How To Get The Wife's Attention...
...in three easy steps.
(1) Determine the clothes dryer is malfunctioning and tear it down to parade rest while she's out at church.
(2) Greet her as she walks in the door with, "We're gonna be drying clothes in the garage for a few days while I wait on parts."
(3) Insure the disassembled dryer is easily seen by leaving the pieces/parts laid out on the kitchen floor.
Hey, the damned thing wasn't working and I'm the stay-at-home parent so no big deal, right?
8 comments:
Oy vey! Dangerous...
Oooh, we went through this last year. Hand her a rose! :-) Best wishes with the laundry!!!
Adrienne, well who would want to live a boring life?
Stacy Trasancos, thanks. Maybe next time I'll give more warning.
Roses work, I've used them before.
It could have been worse ... you could have picked out a new pattern of wallpaper for the bedroom and started putting it up without consulting her first. I'd give you a longer life span sprinkling arsenic on your eggs.

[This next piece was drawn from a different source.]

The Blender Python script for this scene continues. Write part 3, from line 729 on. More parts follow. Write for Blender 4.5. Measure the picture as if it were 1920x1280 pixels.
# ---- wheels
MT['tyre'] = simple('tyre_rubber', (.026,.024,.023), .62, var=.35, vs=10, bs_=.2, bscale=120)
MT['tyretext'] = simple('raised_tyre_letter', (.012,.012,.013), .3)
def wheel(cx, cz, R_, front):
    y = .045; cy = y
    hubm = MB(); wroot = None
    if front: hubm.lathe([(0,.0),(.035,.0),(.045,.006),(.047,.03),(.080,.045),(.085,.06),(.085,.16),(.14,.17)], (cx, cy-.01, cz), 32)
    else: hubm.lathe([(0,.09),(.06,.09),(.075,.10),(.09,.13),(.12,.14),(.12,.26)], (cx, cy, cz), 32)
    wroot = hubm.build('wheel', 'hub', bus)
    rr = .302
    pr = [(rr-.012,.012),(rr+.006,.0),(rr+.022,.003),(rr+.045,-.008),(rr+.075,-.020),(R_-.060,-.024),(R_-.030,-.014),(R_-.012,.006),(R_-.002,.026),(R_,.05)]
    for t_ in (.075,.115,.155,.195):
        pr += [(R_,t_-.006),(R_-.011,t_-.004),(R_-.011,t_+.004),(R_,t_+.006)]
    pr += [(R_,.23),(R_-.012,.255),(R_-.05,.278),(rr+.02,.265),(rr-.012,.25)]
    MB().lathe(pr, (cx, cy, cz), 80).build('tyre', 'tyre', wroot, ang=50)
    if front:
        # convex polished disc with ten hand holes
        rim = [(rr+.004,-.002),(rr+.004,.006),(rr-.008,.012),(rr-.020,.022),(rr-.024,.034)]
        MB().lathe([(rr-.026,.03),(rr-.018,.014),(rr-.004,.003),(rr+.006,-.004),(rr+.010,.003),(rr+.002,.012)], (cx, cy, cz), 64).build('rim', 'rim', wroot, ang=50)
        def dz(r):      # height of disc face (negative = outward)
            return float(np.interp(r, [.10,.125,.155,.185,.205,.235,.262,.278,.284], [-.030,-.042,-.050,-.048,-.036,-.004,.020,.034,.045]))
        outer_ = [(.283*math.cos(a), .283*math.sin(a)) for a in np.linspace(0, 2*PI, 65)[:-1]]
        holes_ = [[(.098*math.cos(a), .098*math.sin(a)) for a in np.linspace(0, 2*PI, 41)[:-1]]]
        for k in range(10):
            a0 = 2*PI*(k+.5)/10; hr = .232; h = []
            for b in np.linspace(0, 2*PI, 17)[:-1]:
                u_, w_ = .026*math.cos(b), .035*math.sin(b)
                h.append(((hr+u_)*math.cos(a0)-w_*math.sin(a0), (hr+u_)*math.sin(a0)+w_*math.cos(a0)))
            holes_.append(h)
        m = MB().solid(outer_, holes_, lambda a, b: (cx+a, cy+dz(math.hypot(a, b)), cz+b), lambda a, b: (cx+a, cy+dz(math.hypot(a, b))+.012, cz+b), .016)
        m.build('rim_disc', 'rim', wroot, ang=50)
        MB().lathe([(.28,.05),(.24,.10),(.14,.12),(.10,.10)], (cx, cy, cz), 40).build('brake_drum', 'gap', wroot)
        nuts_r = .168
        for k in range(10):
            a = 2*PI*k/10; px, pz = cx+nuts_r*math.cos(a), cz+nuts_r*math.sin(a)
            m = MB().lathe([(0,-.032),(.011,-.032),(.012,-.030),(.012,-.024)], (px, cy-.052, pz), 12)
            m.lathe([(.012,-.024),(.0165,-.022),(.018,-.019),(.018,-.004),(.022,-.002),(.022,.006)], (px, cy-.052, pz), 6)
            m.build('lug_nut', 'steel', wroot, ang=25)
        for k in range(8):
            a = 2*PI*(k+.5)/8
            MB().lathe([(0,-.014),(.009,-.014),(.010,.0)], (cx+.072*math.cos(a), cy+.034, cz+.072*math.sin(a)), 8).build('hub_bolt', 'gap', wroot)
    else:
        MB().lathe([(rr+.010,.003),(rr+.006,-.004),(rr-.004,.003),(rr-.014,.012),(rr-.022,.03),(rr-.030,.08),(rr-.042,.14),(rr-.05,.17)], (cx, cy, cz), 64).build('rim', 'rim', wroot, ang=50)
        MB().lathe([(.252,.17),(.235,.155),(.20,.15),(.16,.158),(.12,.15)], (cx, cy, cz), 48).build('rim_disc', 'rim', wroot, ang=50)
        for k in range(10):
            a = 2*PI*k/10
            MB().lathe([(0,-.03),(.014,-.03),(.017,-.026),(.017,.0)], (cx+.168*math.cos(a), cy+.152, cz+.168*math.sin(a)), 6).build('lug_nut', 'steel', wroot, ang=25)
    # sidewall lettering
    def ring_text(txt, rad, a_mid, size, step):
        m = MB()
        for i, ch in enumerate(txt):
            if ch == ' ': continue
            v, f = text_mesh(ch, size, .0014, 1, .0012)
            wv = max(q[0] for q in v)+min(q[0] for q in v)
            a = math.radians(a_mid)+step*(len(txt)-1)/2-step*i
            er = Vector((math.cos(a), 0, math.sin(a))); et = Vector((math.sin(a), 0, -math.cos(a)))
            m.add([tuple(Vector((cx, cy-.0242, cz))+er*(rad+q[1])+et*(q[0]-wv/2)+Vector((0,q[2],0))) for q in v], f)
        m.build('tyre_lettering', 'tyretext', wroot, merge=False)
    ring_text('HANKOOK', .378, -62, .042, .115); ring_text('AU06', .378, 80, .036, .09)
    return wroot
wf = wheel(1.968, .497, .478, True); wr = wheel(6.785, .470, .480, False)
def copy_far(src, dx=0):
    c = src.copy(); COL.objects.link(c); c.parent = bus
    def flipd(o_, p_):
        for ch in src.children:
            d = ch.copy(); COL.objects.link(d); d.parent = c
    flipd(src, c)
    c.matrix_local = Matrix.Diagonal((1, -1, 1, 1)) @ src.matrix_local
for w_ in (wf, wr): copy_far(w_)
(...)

Men...sigh. If you were my husband, the dryer wouldn't be the only thing missing parts. ;-)
Anthony, it definetly could have been worse. After 13 years together this wasn't entirely unexpected. But I SHOULD have given some warning.
Mary Ellen/Nunly, theres a fair amount of give and take between the wife and I. It's a case of water seeking it's own level.